Description of the task: Retype all of the data exactly as given.

Dataset content:
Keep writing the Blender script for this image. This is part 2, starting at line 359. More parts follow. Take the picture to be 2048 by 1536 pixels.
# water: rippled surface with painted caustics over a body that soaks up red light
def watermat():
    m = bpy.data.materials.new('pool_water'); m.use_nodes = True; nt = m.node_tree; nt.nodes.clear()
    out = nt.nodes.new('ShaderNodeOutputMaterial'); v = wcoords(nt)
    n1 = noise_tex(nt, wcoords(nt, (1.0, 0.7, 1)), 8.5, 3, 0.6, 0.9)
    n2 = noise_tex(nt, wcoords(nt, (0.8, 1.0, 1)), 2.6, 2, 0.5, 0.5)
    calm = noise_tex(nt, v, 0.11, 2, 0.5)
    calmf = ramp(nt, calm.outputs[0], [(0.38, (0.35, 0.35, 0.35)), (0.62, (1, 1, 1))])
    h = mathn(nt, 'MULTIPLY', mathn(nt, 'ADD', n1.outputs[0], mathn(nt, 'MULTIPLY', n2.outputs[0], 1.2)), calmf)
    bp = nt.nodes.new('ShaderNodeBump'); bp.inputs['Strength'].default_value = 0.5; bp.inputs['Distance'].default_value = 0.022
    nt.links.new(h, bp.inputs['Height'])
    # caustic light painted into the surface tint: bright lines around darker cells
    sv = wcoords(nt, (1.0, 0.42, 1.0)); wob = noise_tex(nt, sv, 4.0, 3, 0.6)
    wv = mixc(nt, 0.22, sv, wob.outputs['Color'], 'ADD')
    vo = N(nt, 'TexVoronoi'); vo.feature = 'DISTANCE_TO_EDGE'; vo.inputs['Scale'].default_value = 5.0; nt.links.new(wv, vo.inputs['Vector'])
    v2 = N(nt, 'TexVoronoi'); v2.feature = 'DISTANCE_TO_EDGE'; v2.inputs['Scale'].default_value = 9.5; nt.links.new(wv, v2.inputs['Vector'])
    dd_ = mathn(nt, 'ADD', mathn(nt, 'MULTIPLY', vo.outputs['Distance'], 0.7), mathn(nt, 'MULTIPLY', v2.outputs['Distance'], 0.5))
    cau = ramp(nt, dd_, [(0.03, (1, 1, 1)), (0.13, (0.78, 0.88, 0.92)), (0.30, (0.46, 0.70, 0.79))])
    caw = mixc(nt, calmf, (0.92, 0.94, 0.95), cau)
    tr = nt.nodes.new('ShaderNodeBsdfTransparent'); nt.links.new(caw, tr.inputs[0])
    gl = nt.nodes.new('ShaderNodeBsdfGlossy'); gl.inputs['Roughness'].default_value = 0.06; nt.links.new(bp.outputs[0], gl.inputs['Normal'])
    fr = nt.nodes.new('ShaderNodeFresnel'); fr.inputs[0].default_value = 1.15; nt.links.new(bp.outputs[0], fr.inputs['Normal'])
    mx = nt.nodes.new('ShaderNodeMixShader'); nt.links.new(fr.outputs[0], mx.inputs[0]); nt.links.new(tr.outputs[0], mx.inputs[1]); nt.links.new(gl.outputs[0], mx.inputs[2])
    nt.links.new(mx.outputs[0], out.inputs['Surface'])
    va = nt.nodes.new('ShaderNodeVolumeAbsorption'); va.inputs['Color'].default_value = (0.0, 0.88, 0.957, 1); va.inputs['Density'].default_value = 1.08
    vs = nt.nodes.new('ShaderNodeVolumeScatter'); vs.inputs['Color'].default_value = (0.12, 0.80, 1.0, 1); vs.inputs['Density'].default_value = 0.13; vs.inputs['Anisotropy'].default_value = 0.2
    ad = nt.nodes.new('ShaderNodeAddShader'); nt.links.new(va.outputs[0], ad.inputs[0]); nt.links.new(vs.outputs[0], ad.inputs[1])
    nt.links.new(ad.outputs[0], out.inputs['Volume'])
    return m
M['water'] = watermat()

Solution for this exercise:
Keep writing the Blender script for this image. This is part 2, starting at line 359. More parts follow. Take the picture to be 2048 by 1536 pixels.
# water: rippled surface with painted caustics over a body that soaks up red light
def watermat():
    m = bpy.data.materials.new('pool_water'); m.use_nodes = True; nt = m.node_tree; nt.nodes.clear()
    out = nt.nodes.new('ShaderNodeOutputMaterial'); v = wcoords(nt)
    n1 = noise_tex(nt, wcoords(nt, (1.0, 0.7, 1)), 8.5, 3, 0.6, 0.9)
    n2 = noise_tex(nt, wcoords(nt, (0.8, 1.0, 1)), 2.6, 2, 0.5, 0.5)
    calm = noise_tex(nt, v, 0.11, 2, 0.5)
    calmf = ramp(nt, calm.outputs[0], [(0.38, (0.35, 0.35, 0.35)), (0.62, (1, 1, 1))])
    h = mathn(nt, 'MULTIPLY', mathn(nt, 'ADD', n1.outputs[0], mathn(nt, 'MULTIPLY', n2.outputs[0], 1.2)), calmf)
    bp = nt.nodes.new('ShaderNodeBump'); bp.inputs['Strength'].default_value = 0.5; bp.inputs['Distance'].default_value = 0.022
    nt.links.new(h, bp.inputs['Height'])
    # caustic light painted into the surface tint: bright lines around darker cells
    sv = wcoords(nt, (1.0, 0.42, 1.0)); wob = noise_tex(nt, sv, 4.0, 3, 0.6)
    wv = mixc(nt, 0.22, sv, wob.outputs['Color'], 'ADD')
    vo = N(nt, 'TexVoronoi'); vo.feature = 'DISTANCE_TO_EDGE'; vo.inputs['Scale'].default_value = 5.0; nt.links.new(wv, vo.inputs['Vector'])
    v2 = N(nt, 'TexVoronoi'); v2.feature = 'DISTANCE_TO_EDGE'; v2.inputs['Scale'].default_value = 9.5; nt.links.new(wv, v2.inputs['Vector'])
    dd_ = mathn(nt, 'ADD', mathn(nt, 'MULTIPLY', vo.outputs['Distance'], 0.7), mathn(nt, 'MULTIPLY', v2.outputs['Distance'], 0.5))
    cau = ramp(nt, dd_, [(0.03, (1, 1, 1)), (0.13, (0.78, 0.88, 0.92)), (0.30, (0.46, 0.70, 0.79))])
    caw = mixc(nt, calmf, (0.92, 0.94, 0.95), cau)
    tr = nt.nodes.new('ShaderNodeBsdfTransparent'); nt.links.new(caw, tr.inputs[0])
    gl = nt.nodes.new('ShaderNodeBsdfGlossy'); gl.inputs['Roughness'].default_value = 0.06; nt.links.new(bp.outputs[0], gl.inputs['Normal'])
    fr = nt.nodes.new('ShaderNodeFresnel'); fr.inputs[0].default_value = 1.15; nt.links.new(bp.outputs[0], fr.inputs['Normal'])
    mx = nt.nodes.new('ShaderNodeMixShader'); nt.links.new(fr.outputs[0], mx.inputs[0]); nt.links.new(tr.outputs[0], mx.inputs[1]); nt.links.new(gl.outputs[0], mx.inputs[2])
    nt.links.new(mx.outputs[0], out.inputs['Surface'])
    va = nt.nodes.new('ShaderNodeVolumeAbsorption'); va.inputs['Color'].default_value = (0.0, 0.88, 0.957, 1); va.inputs['Density'].default_value = 1.08
    vs = nt.nodes.new('ShaderNodeVolumeScatter'); vs.inputs['Color'].default_value = (0.12, 0.80, 1.0, 1); vs.inputs['Density'].default_value = 0.13; vs.inputs['Anisotropy'].default_value = 0.2
    ad = nt.nodes.new('ShaderNodeAddShader'); nt.links.new(va.outputs[0], ad.inputs[0]); nt.links.new(vs.outputs[0], ad.inputs[1])
    nt.links.new(ad.outputs[0], out.inputs['Volume'])
    return m
M['water'] = watermat()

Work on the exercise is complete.